We compare 55 and our selected value (i.e., 53) and see that they are not equal. Furthermore, we see that 55 is greater than our selected value. This means that, if 53 is within the array, it must be at an index smaller than the index of 55.

Our next search will be of a sub-array of the numbers array, where we exclude all numbers equal to and above 55.

// Sub-array of `numbers`
[39, 45, 47, 53];

We then repeat the process. We'll look to the middle and select the lower value of 45. 45 is less than 53, which means we will slice our sub-array in a different direction.

// Sub-array of the sub-array
[47, 53];

We once again repeat the process. This time, we compare 47 to 53. They are not a match, so we shorten the sub-array even further.

[53];

With only one value left, the middle of this array is our only option. In this case, the values do match, therefore we'd return the index of 53 in the original array, which is 3. If the values did not match, there would be no more numbers to search, so we would return -1 to represent that no matching value was found.

Representation

The following image displays the process above.

Image credit: Binary search algorithm via Virtual Labs.

Building binary search

The code below is an implementation of binary search in JavaScript. Keep in mind that binary search is not JavaScript-specific; it can be written in any language.

/*
  Searches through an ordered array of numbers to find a specific number. If found, the index of the number is returned. If not found, the value `-1` is returned.
  @param {string[]} numbers - An ordered array of integers
  @param {integer} val - A specific integer
*/
function binarySearch(numbers, val) {
  // Initialize start and end indexes to the beginning and end of the array, respectively.
  let start = 0;
  let end = numbers.length - 1;
  // Calculate the initial middle index.
  let middle = Math.floor((start + end) / 2);

  // Continue the search until the value is found or the start and end indexes cross each other.
  while (numbers[middle] !== val && start <= end) {
    // Select the element at the middle index.
    const selected = numbers[middle];
    if (val < selected) {
      // If the value is less than the selected element, update the end index.
      end = middle - 1;
    } else {
      // If the value is greater, update the start index.
      start = middle + 1;
    }
    // Recalculate the middle index for the narrowed sub-array.
    middle = Math.floor((start + end) / 2);
  }

  // Check if the value was found. If found, return its index; otherwise, return -1.
  return numbers[middle] === val ? middle : -1;
}

Big O Evaluation

For the binary search algorithm, the Big O notation is O(log n), which is read as "logarithmic time." This means that the algorithm's performance grows at a rate proportional to the logarithm of the input size.

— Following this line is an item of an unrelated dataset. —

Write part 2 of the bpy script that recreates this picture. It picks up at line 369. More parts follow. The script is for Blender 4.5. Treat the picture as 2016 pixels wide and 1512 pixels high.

Binary search's time complexity is logarithmic because it repeatedly divides the search range in half with each comparison. In the worst case scenario, binary search needs to repeat this process until it either finds the target element or reduces the search space to a single element. This worst-case scenario is when the target element is not in the array, and it takes log₂(n) iterations to reach a single element. The base-2 logarithm represents the number of times the array can be divided by 2 until you reach a single element.

Binary search is highly efficient for large datasets. Even for enormous datasets, the number of comparisons required is relatively small because the search space is halved with each comparison.

Use cases

Binary search is excellent for searching large datasets that are ordered. This could include large databases tables that are pre-ordered or even large text files.

Binary search does not have to just be used with numbers. It could, for example, iterate over an array of objects that are ordered by a certain key, or search through a list of alphabetized names. In order to do so, the code that compares the sought value to the middle value must be changed.